Wednesday, September 18, 2024

Finding Joy in the Simple Things!

These days, I wake up between 1 and 2 a.m. and am unable to fall back asleep. I’m not sure how long this has been happening, but I’m trying not to take it seriously. 

If I can’t sleep, I just get up and do something. I’ve been trying to sleep early at night, so I still manage about 5 to 6 hours of good sleep. Compared to the time when I could only sleep 3 to 4 hours per night, it’s not so bad.

Yesterday evening, I went and met someone I’ve worked with online for over two years, but we had never met in person before. I felt responsible for taking care of him since he’s not from my city, so I showed him places where he could get good food at relatively cheaper prices.

He said he didn’t know how to find these spots and was happy to learn about them. He was excited to share the information with his friends, and I was happy too. 

I had planned to treat him to dinner, but he was too full to eat, so I gave him a food court card as a present. When I first arrived in the city, I had to figure out a lot on my own, so I’m always happy to help someone in a similar situation.

On my way home, when I got off the train, I saw a beautiful red full moon and was awed by the scene.

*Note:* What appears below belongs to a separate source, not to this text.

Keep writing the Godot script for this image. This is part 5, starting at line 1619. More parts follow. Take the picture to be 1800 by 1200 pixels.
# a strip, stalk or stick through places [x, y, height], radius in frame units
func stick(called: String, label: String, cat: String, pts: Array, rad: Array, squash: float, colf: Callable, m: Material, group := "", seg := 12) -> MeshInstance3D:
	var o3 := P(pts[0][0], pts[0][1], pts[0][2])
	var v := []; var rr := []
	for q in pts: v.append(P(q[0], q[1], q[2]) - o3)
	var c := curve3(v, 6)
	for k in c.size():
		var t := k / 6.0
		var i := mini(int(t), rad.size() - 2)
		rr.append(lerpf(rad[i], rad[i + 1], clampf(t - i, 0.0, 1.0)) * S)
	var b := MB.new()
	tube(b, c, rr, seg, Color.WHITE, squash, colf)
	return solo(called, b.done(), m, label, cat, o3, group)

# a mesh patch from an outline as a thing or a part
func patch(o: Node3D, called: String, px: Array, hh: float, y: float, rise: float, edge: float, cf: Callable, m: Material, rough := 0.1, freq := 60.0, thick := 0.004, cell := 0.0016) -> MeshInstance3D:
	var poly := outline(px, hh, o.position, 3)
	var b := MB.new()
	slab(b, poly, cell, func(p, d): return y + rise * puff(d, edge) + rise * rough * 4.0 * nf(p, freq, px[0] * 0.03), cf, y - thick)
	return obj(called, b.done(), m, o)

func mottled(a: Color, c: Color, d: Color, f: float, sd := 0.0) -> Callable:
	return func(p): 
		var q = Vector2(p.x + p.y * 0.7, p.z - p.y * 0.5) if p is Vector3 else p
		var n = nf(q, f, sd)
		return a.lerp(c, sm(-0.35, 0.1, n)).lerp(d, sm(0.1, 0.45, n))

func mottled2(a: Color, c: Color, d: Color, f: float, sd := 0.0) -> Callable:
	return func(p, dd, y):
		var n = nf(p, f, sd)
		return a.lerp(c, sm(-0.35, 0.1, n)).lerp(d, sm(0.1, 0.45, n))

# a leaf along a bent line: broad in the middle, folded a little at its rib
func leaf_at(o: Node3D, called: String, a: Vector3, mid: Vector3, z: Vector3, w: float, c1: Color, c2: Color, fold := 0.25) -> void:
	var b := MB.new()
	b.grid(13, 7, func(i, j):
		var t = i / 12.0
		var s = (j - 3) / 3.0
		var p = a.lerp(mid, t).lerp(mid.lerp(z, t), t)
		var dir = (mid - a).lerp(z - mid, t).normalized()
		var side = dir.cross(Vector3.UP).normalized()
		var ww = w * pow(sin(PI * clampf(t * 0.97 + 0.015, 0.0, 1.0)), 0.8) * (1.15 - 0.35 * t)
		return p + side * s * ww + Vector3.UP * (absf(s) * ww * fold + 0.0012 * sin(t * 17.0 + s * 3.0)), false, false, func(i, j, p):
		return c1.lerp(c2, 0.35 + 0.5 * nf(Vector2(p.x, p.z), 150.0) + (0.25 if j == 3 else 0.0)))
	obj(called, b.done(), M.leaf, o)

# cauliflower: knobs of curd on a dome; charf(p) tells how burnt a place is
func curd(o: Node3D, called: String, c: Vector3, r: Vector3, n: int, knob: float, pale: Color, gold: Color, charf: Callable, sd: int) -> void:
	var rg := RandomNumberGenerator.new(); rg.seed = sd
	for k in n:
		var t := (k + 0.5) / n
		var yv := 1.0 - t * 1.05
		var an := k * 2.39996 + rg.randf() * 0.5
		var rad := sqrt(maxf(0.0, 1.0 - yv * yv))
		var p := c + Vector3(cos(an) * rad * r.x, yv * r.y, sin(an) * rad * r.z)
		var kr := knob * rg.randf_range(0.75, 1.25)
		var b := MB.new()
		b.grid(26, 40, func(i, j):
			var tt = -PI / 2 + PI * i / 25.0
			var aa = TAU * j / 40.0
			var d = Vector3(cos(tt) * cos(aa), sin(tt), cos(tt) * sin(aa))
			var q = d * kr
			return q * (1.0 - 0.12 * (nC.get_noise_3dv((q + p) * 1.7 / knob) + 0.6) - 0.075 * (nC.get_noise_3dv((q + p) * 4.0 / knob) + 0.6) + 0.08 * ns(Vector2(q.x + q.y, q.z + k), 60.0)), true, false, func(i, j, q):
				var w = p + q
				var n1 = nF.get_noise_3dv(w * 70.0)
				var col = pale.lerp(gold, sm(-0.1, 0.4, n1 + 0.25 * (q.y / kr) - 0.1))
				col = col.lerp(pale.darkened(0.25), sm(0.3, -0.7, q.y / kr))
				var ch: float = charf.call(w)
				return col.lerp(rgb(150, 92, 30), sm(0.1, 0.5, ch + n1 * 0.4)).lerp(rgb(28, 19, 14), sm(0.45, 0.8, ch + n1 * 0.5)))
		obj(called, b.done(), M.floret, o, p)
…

I took a few pictures, but they don’t compare to the actual sight I witnessed.

Yes, I was happy yesterday. I was productive, connected with a few people, and had a moment of awe. That’s all I need. I’m clearing unhelpful thoughts from my mind and focusing on the present moment and reality.

One inner change I’ve noticed in myself is that my self-esteem is no longer low—it’s pretty high. My sense of worth comes from within, and I no longer need outside reassurance.

Yesterday marked the 200th day of my daily one-hour meditation, and that may have contributed significantly to these inner changes.

Just wanted to note down a few thoughts and memories from this morning.